• [Source data]
____________________

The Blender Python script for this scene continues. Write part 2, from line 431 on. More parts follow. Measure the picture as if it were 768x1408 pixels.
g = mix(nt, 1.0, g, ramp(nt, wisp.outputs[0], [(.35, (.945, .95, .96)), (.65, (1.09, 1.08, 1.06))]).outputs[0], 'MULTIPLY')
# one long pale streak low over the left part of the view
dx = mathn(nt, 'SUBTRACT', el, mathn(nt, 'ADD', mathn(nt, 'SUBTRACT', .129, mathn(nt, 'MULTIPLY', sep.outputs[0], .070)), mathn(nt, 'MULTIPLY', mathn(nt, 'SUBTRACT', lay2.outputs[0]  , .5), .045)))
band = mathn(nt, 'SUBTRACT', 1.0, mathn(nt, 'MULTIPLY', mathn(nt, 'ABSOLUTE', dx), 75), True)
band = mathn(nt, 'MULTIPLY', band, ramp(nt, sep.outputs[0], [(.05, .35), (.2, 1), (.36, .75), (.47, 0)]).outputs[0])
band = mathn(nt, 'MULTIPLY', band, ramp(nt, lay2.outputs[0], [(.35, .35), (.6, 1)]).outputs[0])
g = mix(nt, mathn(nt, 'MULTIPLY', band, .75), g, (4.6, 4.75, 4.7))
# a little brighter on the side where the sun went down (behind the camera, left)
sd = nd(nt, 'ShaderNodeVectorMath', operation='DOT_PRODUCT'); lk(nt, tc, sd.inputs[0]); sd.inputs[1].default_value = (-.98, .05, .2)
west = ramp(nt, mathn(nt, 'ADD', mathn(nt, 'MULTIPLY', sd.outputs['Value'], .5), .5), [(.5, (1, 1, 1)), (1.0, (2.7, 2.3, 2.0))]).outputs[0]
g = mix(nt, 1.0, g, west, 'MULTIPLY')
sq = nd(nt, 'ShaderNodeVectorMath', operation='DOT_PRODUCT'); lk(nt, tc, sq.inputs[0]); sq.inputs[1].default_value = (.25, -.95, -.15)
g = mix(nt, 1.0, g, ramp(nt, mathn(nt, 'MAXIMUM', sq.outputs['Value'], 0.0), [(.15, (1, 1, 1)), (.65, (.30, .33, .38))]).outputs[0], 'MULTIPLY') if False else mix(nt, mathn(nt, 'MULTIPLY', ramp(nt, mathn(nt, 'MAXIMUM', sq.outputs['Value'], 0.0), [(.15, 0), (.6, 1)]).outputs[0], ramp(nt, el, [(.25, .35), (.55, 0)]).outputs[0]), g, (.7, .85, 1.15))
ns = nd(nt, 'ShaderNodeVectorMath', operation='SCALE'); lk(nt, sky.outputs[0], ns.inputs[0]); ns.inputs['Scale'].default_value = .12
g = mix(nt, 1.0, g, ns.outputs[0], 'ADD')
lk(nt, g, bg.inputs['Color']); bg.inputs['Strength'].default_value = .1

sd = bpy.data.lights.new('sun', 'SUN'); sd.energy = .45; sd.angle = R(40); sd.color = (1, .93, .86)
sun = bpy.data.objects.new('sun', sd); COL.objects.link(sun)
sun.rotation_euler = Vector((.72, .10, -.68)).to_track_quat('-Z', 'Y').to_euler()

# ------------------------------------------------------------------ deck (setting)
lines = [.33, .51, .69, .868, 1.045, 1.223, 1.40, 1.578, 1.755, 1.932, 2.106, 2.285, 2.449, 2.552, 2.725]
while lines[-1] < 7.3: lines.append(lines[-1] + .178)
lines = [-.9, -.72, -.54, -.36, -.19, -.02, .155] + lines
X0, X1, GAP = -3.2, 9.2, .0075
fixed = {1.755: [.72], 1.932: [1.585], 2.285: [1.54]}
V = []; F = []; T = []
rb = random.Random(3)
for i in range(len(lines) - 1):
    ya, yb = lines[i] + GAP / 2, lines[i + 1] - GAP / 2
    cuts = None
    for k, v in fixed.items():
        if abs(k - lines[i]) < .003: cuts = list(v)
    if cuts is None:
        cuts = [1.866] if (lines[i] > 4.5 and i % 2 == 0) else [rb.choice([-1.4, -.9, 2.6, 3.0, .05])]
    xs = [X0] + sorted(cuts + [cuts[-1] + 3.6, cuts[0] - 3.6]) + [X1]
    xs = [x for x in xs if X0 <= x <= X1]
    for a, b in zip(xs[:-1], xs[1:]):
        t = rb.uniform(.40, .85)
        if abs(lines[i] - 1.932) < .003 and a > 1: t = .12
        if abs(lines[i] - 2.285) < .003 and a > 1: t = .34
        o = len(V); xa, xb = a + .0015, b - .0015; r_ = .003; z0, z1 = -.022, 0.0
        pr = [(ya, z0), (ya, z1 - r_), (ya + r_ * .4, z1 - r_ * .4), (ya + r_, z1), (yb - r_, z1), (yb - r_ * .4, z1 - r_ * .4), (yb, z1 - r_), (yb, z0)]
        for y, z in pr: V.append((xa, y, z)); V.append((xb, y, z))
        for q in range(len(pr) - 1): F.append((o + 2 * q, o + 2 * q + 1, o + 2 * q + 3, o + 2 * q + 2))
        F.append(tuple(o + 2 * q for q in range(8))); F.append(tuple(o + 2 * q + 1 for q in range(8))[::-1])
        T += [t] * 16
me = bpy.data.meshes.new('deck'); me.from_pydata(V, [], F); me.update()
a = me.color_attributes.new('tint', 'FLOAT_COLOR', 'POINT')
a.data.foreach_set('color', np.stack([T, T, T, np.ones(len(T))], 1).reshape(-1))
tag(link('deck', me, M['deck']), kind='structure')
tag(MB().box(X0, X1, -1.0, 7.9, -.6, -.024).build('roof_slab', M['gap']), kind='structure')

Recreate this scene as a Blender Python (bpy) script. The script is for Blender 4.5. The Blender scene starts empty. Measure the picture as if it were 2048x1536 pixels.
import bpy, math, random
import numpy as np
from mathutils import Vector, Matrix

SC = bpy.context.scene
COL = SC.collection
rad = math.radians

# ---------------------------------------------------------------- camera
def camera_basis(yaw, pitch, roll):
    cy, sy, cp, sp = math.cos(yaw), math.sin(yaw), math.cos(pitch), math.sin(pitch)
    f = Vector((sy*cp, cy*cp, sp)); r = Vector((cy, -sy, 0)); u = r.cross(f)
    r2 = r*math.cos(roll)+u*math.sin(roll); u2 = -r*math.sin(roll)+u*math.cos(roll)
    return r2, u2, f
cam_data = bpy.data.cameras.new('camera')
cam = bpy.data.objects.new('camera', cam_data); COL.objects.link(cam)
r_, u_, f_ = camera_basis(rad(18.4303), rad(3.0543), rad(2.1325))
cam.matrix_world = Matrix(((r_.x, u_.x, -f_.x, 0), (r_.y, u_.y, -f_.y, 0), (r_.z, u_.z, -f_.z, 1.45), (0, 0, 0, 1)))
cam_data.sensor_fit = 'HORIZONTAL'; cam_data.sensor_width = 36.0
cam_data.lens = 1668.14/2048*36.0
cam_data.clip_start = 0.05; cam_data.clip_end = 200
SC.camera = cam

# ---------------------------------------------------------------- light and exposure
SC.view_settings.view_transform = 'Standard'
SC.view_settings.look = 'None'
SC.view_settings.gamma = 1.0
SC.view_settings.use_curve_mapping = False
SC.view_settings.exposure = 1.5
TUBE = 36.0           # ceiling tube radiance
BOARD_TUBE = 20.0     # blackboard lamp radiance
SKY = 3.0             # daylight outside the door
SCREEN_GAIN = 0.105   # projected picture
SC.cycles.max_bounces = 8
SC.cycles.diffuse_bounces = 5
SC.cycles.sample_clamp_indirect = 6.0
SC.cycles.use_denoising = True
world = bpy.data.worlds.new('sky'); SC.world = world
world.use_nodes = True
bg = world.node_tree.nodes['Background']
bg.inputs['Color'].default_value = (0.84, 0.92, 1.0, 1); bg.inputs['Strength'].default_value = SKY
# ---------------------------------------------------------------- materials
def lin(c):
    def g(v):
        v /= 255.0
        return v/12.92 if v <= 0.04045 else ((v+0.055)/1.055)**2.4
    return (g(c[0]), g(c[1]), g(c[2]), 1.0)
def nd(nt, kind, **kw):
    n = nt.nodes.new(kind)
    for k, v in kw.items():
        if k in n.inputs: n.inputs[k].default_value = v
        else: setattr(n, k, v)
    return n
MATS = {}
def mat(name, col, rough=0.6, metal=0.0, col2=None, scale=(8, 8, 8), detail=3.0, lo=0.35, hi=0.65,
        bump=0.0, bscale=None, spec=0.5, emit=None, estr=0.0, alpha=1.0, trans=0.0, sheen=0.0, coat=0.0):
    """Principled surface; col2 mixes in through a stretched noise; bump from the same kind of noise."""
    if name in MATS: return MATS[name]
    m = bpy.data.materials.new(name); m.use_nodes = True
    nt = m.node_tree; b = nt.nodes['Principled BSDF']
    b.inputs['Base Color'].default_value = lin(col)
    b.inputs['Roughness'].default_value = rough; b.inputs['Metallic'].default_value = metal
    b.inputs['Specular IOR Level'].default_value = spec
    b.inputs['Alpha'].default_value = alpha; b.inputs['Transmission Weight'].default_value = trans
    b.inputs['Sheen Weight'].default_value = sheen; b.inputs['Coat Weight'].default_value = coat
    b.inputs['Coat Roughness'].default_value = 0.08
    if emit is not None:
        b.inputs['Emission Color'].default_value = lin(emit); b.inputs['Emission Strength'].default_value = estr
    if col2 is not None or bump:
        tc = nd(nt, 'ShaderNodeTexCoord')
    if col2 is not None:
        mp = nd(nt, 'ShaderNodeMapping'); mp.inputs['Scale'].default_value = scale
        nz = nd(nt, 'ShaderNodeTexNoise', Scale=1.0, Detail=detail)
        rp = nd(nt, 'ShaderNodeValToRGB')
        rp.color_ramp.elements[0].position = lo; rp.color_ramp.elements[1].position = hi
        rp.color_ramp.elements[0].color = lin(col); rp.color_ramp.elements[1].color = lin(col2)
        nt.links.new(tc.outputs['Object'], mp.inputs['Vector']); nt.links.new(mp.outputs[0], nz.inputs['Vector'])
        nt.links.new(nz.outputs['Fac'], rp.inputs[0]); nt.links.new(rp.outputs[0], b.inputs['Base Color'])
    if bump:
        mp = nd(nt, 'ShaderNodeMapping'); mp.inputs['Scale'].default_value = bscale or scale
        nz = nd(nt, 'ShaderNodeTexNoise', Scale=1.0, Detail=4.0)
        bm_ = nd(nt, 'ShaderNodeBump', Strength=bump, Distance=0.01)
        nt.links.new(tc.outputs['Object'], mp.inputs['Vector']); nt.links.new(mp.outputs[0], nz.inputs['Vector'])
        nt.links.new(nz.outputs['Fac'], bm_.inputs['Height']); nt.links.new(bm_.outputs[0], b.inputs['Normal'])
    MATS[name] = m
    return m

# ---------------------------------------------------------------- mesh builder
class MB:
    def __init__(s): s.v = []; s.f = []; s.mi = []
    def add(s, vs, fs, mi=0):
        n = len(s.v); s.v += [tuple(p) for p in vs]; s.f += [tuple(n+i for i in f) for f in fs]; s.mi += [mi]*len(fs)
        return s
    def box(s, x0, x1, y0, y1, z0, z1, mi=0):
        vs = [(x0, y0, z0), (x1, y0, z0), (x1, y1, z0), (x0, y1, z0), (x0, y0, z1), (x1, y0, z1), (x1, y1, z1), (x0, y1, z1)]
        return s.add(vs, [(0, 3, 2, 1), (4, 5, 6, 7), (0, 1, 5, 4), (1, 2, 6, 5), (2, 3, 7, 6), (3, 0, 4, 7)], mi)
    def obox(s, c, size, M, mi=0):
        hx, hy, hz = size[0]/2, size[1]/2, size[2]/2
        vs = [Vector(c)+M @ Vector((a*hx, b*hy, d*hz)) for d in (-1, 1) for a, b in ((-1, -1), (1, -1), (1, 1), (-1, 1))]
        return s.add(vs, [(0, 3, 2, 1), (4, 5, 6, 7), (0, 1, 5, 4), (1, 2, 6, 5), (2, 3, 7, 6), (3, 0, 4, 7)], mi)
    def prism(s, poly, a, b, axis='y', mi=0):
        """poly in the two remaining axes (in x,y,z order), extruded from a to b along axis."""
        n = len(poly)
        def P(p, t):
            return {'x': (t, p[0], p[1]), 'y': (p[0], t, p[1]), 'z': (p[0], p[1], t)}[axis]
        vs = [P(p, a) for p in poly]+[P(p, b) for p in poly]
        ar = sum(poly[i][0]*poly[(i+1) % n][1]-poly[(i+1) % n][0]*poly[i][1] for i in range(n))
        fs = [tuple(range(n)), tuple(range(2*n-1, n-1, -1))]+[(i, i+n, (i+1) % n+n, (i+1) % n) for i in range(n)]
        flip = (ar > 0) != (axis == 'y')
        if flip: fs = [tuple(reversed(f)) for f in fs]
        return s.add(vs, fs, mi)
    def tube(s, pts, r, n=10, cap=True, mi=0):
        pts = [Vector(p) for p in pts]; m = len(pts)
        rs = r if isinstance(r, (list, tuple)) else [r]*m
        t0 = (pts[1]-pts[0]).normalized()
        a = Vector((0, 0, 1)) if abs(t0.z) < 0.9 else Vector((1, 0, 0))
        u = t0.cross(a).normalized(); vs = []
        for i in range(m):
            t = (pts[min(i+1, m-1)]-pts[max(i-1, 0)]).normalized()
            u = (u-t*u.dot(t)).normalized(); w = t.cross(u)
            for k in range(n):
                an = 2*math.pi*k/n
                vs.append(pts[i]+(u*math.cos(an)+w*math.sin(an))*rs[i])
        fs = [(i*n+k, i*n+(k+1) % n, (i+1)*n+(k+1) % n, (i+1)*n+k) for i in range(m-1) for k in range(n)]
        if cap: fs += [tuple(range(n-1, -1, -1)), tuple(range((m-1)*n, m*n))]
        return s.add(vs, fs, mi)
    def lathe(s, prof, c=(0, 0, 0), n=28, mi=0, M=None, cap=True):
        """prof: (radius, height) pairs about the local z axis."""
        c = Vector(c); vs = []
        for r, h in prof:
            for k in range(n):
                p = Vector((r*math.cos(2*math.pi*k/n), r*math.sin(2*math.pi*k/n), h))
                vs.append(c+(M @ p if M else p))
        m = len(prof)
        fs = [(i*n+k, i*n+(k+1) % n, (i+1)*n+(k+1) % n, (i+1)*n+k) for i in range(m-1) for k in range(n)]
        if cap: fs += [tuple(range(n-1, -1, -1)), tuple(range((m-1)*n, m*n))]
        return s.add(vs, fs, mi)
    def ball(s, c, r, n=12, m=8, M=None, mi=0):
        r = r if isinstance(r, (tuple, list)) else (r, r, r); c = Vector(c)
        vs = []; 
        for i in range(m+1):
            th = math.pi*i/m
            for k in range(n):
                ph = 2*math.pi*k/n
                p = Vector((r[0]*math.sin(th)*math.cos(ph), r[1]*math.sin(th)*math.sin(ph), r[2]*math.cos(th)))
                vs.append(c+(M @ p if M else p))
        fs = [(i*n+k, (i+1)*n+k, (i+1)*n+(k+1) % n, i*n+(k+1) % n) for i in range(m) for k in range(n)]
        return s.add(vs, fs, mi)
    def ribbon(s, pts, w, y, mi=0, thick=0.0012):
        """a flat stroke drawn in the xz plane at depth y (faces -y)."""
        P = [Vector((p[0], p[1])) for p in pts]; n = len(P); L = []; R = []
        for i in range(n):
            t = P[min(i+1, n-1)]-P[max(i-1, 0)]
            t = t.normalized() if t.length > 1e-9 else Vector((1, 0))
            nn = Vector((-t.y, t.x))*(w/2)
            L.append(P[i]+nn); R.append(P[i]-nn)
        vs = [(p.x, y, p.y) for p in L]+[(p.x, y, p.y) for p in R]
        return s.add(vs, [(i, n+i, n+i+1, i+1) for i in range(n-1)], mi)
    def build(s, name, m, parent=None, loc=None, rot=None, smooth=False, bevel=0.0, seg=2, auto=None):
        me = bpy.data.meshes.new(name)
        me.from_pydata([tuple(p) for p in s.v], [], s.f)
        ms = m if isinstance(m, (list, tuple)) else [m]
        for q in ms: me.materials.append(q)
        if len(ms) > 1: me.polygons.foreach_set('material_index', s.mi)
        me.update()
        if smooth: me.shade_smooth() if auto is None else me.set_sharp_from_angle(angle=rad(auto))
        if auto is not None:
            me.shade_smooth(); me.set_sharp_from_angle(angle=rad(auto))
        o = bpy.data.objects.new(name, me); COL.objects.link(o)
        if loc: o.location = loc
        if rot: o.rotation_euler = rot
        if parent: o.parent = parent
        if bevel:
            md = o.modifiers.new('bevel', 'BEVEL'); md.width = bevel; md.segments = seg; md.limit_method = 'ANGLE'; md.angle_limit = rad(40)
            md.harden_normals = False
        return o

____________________

Extract, please, the lines from the start of the entries above through the one with "lk(nt, g, bg.inputs['Color']);", both included, reproducing each exactly and adding nothing.

• [Exercise response]
The Blender Python script for this scene continues. Write part 2, from line 431 on. More parts follow. Measure the picture as if it were 768x1408 pixels.
g = mix(nt, 1.0, g, ramp(nt, wisp.outputs[0], [(.35, (.945, .95, .96)), (.65, (1.09, 1.08, 1.06))]).outputs[0], 'MULTIPLY')
# one long pale streak low over the left part of the view
dx = mathn(nt, 'SUBTRACT', el, mathn(nt, 'ADD', mathn(nt, 'SUBTRACT', .129, mathn(nt, 'MULTIPLY', sep.outputs[0], .070)), mathn(nt, 'MULTIPLY', mathn(nt, 'SUBTRACT', lay2.outputs[0]  , .5), .045)))
band = mathn(nt, 'SUBTRACT', 1.0, mathn(nt, 'MULTIPLY', mathn(nt, 'ABSOLUTE', dx), 75), True)
band = mathn(nt, 'MULTIPLY', band, ramp(nt, sep.outputs[0], [(.05, .35), (.2, 1), (.36, .75), (.47, 0)]).outputs[0])
band = mathn(nt, 'MULTIPLY', band, ramp(nt, lay2.outputs[0], [(.35, .35), (.6, 1)]).outputs[0])
g = mix(nt, mathn(nt, 'MULTIPLY', band, .75), g, (4.6, 4.75, 4.7))
# a little brighter on the side where the sun went down (behind the camera, left)
sd = nd(nt, 'ShaderNodeVectorMath', operation='DOT_PRODUCT'); lk(nt, tc, sd.inputs[0]); sd.inputs[1].default_value = (-.98, .05, .2)
west = ramp(nt, mathn(nt, 'ADD', mathn(nt, 'MULTIPLY', sd.outputs['Value'], .5), .5), [(.5, (1, 1, 1)), (1.0, (2.7, 2.3, 2.0))]).outputs[0]
g = mix(nt, 1.0, g, west, 'MULTIPLY')
sq = nd(nt, 'ShaderNodeVectorMath', operation='DOT_PRODUCT'); lk(nt, tc, sq.inputs[0]); sq.inputs[1].default_value = (.25, -.95, -.15)
g = mix(nt, 1.0, g, ramp(nt, mathn(nt, 'MAXIMUM', sq.outputs['Value'], 0.0), [(.15, (1, 1, 1)), (.65, (.30, .33, .38))]).outputs[0], 'MULTIPLY') if False else mix(nt, mathn(nt, 'MULTIPLY', ramp(nt, mathn(nt, 'MAXIMUM', sq.outputs['Value'], 0.0), [(.15, 0), (.6, 1)]).outputs[0], ramp(nt, el, [(.25, .35), (.55, 0)]).outputs[0]), g, (.7, .85, 1.15))
ns = nd(nt, 'ShaderNodeVectorMath', operation='SCALE'); lk(nt, sky.outputs[0], ns.inputs[0]); ns.inputs['Scale'].default_value = .12
g = mix(nt, 1.0, g, ns.outputs[0], 'ADD')
lk(nt, g, bg.inputs['Color']); bg.inputs['Strength'].default_value = .1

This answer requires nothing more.